## Exercise
From the first line of the data below, copy each line up to the one containing "the left edge')", and include that line too.

## Material provided
-=-=-=-=-

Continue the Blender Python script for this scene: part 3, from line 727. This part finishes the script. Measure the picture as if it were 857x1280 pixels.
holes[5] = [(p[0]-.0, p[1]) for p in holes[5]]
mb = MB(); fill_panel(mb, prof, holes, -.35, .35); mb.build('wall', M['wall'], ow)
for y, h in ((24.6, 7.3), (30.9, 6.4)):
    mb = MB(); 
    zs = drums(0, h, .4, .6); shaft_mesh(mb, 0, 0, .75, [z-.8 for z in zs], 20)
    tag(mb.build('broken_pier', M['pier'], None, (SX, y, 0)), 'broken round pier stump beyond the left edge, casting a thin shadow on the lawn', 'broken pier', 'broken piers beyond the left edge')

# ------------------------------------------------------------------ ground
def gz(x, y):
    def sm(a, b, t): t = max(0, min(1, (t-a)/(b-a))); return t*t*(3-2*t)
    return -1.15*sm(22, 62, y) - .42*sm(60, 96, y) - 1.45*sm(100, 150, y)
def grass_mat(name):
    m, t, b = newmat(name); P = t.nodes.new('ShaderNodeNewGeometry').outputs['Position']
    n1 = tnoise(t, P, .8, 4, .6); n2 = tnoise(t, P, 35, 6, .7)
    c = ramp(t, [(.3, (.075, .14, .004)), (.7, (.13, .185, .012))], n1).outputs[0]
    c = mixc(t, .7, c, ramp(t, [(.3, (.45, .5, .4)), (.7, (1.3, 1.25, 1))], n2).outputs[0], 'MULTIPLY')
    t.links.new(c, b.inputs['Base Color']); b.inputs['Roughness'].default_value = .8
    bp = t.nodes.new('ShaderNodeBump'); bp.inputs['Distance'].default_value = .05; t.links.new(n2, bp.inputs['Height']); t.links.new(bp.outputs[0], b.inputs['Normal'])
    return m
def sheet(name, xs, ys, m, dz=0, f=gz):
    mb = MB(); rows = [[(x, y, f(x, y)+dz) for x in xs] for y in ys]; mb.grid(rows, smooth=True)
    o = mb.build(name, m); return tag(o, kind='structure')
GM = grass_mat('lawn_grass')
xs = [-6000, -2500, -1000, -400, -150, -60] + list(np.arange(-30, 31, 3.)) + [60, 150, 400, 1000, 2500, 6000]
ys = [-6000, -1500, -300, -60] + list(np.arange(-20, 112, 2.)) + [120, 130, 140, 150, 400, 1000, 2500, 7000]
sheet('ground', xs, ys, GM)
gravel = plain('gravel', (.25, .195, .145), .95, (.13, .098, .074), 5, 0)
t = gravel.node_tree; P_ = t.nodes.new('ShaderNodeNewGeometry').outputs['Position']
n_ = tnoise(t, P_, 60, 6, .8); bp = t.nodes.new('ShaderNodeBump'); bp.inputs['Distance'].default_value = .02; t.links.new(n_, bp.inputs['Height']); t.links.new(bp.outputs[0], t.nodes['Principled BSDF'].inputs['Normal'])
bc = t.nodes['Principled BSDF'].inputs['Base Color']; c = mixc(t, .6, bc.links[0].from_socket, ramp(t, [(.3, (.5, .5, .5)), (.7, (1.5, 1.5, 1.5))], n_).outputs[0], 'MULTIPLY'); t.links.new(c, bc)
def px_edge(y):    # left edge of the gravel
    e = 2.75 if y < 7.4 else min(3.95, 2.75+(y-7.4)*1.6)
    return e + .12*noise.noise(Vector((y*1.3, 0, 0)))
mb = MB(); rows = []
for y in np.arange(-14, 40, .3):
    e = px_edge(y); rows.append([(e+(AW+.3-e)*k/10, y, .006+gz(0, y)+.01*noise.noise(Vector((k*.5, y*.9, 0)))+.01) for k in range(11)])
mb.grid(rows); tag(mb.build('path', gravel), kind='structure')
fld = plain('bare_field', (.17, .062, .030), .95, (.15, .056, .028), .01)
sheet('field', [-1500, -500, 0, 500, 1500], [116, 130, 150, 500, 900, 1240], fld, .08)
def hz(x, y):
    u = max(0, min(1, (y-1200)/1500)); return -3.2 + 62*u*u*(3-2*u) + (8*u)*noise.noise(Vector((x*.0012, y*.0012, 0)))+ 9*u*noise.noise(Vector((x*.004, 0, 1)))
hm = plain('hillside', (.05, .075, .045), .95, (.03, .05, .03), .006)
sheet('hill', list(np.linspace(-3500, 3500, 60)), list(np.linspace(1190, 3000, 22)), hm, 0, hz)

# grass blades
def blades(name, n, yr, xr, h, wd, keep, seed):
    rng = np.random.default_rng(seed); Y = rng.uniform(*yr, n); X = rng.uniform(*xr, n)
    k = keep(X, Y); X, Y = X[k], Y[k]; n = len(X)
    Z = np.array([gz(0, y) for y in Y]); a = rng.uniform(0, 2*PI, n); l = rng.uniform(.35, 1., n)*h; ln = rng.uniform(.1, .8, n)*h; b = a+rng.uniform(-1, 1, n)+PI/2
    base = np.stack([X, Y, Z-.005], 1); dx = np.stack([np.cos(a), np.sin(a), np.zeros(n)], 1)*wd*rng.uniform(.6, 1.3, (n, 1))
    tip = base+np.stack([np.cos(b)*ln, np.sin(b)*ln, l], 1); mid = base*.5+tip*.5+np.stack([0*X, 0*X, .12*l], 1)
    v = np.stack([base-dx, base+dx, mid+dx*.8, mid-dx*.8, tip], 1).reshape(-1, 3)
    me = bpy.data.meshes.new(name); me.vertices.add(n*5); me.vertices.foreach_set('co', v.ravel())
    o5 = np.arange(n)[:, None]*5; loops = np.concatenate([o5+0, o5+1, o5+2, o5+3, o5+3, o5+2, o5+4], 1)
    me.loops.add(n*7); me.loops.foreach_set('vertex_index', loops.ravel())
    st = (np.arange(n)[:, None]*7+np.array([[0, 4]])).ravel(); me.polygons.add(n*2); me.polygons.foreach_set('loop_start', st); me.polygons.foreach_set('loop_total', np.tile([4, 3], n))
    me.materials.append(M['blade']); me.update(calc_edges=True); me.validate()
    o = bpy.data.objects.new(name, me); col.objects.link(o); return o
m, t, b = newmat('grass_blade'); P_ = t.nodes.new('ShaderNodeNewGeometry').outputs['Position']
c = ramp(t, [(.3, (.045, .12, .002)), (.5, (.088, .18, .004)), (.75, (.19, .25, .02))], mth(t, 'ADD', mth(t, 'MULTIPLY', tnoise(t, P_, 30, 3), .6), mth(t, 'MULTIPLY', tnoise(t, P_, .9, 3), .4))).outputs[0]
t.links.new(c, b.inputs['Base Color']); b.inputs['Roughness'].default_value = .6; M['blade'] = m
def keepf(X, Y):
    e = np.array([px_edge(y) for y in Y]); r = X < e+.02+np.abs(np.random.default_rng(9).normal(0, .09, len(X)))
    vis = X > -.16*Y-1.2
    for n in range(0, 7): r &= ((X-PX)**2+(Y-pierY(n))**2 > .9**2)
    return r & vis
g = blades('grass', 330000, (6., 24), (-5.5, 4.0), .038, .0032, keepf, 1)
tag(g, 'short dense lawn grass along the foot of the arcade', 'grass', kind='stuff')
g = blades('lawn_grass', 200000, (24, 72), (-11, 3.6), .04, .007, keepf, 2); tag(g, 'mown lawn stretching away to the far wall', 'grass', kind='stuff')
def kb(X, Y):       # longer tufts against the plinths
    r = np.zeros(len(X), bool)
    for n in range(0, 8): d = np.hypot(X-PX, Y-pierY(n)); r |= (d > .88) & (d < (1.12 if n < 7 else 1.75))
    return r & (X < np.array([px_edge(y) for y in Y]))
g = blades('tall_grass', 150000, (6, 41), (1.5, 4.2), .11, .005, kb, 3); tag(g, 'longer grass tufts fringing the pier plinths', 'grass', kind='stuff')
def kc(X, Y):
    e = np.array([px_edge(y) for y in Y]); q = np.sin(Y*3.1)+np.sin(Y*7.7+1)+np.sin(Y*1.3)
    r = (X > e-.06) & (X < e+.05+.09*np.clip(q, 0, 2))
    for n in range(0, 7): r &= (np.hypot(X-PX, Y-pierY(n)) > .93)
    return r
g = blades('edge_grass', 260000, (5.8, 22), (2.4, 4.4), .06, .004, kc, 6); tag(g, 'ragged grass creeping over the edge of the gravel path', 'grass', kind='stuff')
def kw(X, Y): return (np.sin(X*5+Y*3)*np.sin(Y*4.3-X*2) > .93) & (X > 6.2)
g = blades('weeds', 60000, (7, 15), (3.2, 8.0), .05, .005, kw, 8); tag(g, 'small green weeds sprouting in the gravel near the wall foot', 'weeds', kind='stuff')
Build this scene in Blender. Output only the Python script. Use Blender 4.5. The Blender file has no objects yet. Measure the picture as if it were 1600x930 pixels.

-=-=-=-=-

## Response
Continue the Blender Python script for this scene: part 3, from line 727. This part finishes the script. Measure the picture as if it were 857x1280 pixels.
holes[5] = [(p[0]-.0, p[1]) for p in holes[5]]
mb = MB(); fill_panel(mb, prof, holes, -.35, .35); mb.build('wall', M['wall'], ow)
for y, h in ((24.6, 7.3), (30.9, 6.4)):
    mb = MB(); 
    zs = drums(0, h, .4, .6); shaft_mesh(mb, 0, 0, .75, [z-.8 for z in zs], 20)
    tag(mb.build('broken_pier', M['pier'], None, (SX, y, 0)), 'broken round pier stump beyond the left edge, casting a thin shadow on the lawn', 'broken pier', 'broken piers beyond the left edge')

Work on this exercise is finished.